Your objective
Write out the material exactly, with the pictures left out.

Information shown
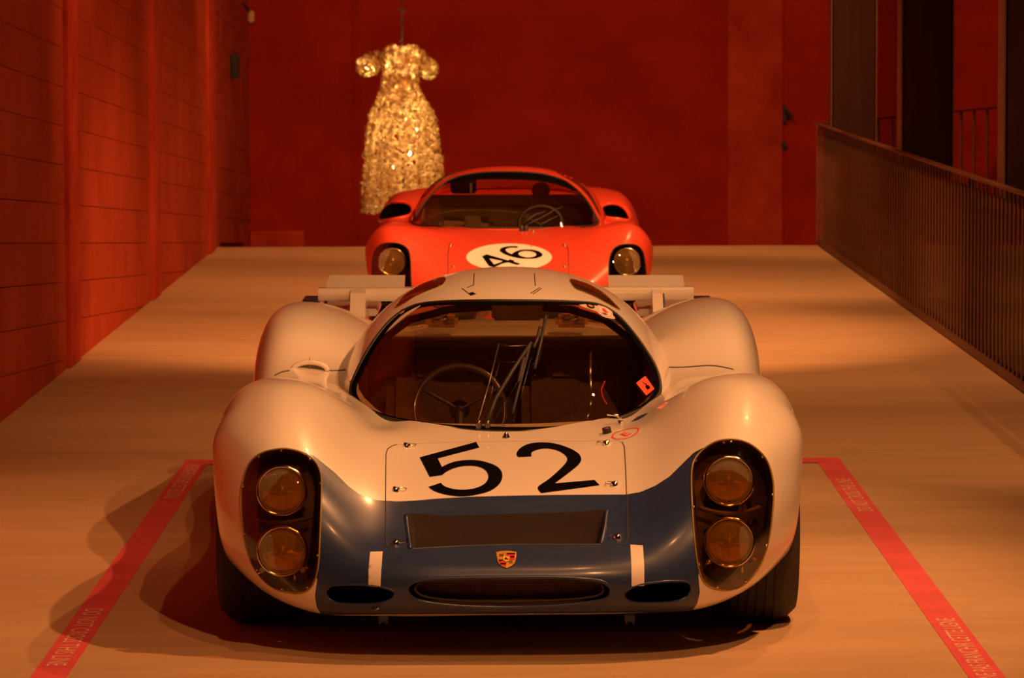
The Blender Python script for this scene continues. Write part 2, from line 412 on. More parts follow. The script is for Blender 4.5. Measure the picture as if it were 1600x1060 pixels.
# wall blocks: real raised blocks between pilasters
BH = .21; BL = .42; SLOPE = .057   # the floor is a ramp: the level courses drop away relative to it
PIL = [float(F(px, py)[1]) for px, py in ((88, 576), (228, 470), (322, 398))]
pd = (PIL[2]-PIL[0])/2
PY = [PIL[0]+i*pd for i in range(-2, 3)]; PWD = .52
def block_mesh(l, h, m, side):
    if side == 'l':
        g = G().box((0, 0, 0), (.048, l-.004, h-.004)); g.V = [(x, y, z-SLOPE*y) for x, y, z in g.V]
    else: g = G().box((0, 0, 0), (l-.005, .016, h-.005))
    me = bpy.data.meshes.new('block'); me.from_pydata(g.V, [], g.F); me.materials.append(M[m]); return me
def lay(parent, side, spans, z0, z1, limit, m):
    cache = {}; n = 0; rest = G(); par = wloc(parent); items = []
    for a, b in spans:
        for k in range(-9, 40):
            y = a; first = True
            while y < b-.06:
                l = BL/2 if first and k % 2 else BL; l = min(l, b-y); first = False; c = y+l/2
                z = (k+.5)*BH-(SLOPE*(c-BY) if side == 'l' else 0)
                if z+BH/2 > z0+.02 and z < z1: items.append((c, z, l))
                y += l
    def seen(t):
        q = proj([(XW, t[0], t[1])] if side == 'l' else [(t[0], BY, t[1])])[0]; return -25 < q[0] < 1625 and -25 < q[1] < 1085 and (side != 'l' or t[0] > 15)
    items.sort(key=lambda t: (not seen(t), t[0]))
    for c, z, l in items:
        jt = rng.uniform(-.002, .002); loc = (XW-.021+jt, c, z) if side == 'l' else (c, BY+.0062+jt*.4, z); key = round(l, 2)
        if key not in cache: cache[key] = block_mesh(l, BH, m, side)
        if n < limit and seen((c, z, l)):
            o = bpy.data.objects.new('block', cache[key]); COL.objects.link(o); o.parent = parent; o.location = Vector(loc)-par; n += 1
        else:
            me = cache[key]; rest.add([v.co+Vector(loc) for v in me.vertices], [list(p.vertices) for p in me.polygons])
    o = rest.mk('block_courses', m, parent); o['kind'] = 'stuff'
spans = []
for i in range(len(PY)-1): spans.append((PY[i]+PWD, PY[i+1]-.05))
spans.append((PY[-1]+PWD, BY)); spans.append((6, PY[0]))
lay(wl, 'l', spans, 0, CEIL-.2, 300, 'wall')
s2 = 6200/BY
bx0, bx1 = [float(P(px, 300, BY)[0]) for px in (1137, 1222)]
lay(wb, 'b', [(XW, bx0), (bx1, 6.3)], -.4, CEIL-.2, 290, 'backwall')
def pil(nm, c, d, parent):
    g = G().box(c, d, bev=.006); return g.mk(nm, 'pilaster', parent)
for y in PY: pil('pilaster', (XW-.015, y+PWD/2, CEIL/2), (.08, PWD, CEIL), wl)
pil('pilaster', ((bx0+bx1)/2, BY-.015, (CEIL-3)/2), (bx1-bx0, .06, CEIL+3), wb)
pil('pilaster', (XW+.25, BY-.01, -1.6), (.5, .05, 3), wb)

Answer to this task
The Blender Python script for this scene continues. Write part 2, from line 412 on. More parts follow. The script is for Blender 4.5. Measure the picture as if it were 1600x1060 pixels.
# wall blocks: real raised blocks between pilasters
BH = .21; BL = .42; SLOPE = .057   # the floor is a ramp: the level courses drop away relative to it
PIL = [float(F(px, py)[1]) for px, py in ((88, 576), (228, 470), (322, 398))]
pd = (PIL[2]-PIL[0])/2
PY = [PIL[0]+i*pd for i in range(-2, 3)]; PWD = .52
def block_mesh(l, h, m, side):
    if side == 'l':
        g = G().box((0, 0, 0), (.048, l-.004, h-.004)); g.V = [(x, y, z-SLOPE*y) for x, y, z in g.V]
    else: g = G().box((0, 0, 0), (l-.005, .016, h-.005))
    me = bpy.data.meshes.new('block'); me.from_pydata(g.V, [], g.F); me.materials.append(M[m]); return me
def lay(parent, side, spans, z0, z1, limit, m):
    cache = {}; n = 0; rest = G(); par = wloc(parent); items = []
    for a, b in spans:
        for k in range(-9, 40):
            y = a; first = True
            while y < b-.06:
                l = BL/2 if first and k % 2 else BL; l = min(l, b-y); first = False; c = y+l/2
                z = (k+.5)*BH-(SLOPE*(c-BY) if side == 'l' else 0)
                if z+BH/2 > z0+.02 and z < z1: items.append((c, z, l))
                y += l
    def seen(t):
        q = proj([(XW, t[0], t[1])] if side == 'l' else [(t[0], BY, t[1])])[0]; return -25 < q[0] < 1625 and -25 < q[1] < 1085 and (side != 'l' or t[0] > 15)
    items.sort(key=lambda t: (not seen(t), t[0]))
    for c, z, l in items:
        jt = rng.uniform(-.002, .002); loc = (XW-.021+jt, c, z) if side == 'l' else (c, BY+.0062+jt*.4, z); key = round(l, 2)
        if key not in cache: cache[key] = block_mesh(l, BH, m, side)
        if n < limit and seen((c, z, l)):
            o = bpy.data.objects.new('block', cache[key]); COL.objects.link(o); o.parent = parent; o.location = Vector(loc)-par; n += 1
        else:
            me = cache[key]; rest.add([v.co+Vector(loc) for v in me.vertices], [list(p.vertices) for p in me.polygons])
    o = rest.mk('block_courses', m, parent); o['kind'] = 'stuff'
spans = []
for i in range(len(PY)-1): spans.append((PY[i]+PWD, PY[i+1]-.05))
spans.append((PY[-1]+PWD, BY)); spans.append((6, PY[0]))
lay(wl, 'l', spans, 0, CEIL-.2, 300, 'wall')
s2 = 6200/BY
bx0, bx1 = [float(P(px, 300, BY)[0]) for px in (1137, 1222)]
lay(wb, 'b', [(XW, bx0), (bx1, 6.3)], -.4, CEIL-.2, 290, 'backwall')
def pil(nm, c, d, parent):
    g = G().box(c, d, bev=.006); return g.mk(nm, 'pilaster', parent)
for y in PY: pil('pilaster', (XW-.015, y+PWD/2, CEIL/2), (.08, PWD, CEIL), wl)
pil('pilaster', ((bx0+bx1)/2, BY-.015, (CEIL-3)/2), (bx1-bx0, .06, CEIL+3), wb)
pil('pilaster', (XW+.25, BY-.01, -1.6), (.5, .05, 3), wb)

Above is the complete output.